Vivimos en una época definida en gran medida por la importancia (al menos teórica) concedida al mundo de las emociones. Aunque el asunto viene de lejos, hay que reconocerle a Daniel Goleman el mérito de divulgar esta dimensión humana, tradicionalmente ninguneada, con sucesivos best sellers desde que en 1995 publicara la primera edición de su archiconocido libro «Inteligencia emocional». Desde entonces proliferan los estudios, investigaciones, ensayos, programas educativos, “gimnasios emocionales”, blogs… que destacan la necesidad de que todas las personas, hombres y mujeres, establezcamos una mayor sintonía con nuestras emociones para gozar de una vida más plena.

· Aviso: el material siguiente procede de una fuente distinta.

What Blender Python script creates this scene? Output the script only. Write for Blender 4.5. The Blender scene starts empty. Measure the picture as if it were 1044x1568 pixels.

Sin embargo, en ocasiones, sobre todo en textos dirigidos al mundo empresarial, da la sensación de que la apuesta por la «inteligencia emocional» tiene, sobre todo, un carácter instrumental. Banalizando un poco, se viene a decir: «puede que tengas un coeficiente intelectual elevado, pero como sigas siendo un zoquete emocional estás condenado al fracaso». Seguramente será cierto, sobre todo para determinadas profesiones y funciones corporativas. Pero la relevancia de las emociones va más allá del éxito profesional. Lo que está en juego es la felicidad, de la que una vida profesional más o menos brillante puede ser un ingrediente importante, pero no la clave.

Educar las emociones

La inteligencia emocional forma parte de esa batería de competencias que en el mundo del management se conocen como soft skills. Una denominación equívoca porque, en la práctica, se trata de competencias decisivas para que una persona pueda organizar su vida con una razonable capacidad de autocontrol y bienestar. Estas competencias no vienen de serie grabadas en el código genético, ni se aprenden hojeando un par de libros de autoayuda. La competencia emocional se educa desde la primera infancia. Por acción u omisión. Se educa en la familia, naturalmente. Entre otras cosas desterrando estereotipos y prejuicios que siguen manteniendo socialmente que “eso de las emociones” es cosa de chicas (salvo esa parte ya comentada que sirve, dicen, para vender más y venderse mejor). La inteligencia emocional se educa ayudando a los chicos a reconocer, experimentar y expresar su propia vida emocional. «Nenaza», «los chicos no lloran» y perlas por el estilo, todavía forman parte de la (des)educación sentimental de muchos niños que pueden acabar padeciendo de mayores serias limitaciones emocionales, y reproduciendo en sus vidas criterios discriminatorios de similar pelaje. La inteligencia emocional se educa también en la escuela que, de hecho, pocos aprendizajes podrá alentar que sean más necesarios para estimular el bienestar emocional de chicas y chicos.

doce miradas

El Lágrima, de Roberto Corralo.

Aprender a sentir

La desigualdad de género que sigue marcando en buena medida el modo en que nacemos, aprendemos, convivimos…, nos impone a menudo a los hombres un lastre emocional que condiciona nuestra capacidad para disfrutar de la vida en todas sus dimensiones. A veces basta con ver llorar a un hombre para imaginar las mil trabas que su educación ha puesto a la expresión de las emociones. ¡Esos lastimosos hipidos entrecortados, que parecen más un ronquido o un rebuzno! Más vale que eduquemos a las futuras generaciones con otro estilo, para permitir el desarrollo en chicas y chicos de una mayor intimidad con su universo emocional. De otro modo, seguiremos reproduciendo situaciones de desigualdad que, si bien se ejercen especialmente sobre las mujeres, también a los hombres nos condenan a una mutilación emocional que genera no poco malestar.

Al estilo de la risoterapia, será cuestión de organizar talleres para que los hombres aprendamos a llorar. ¡Nos quitaríamos tanta presión! Se me ocurre un título: “¡Échate una lagrimita, hombre!”.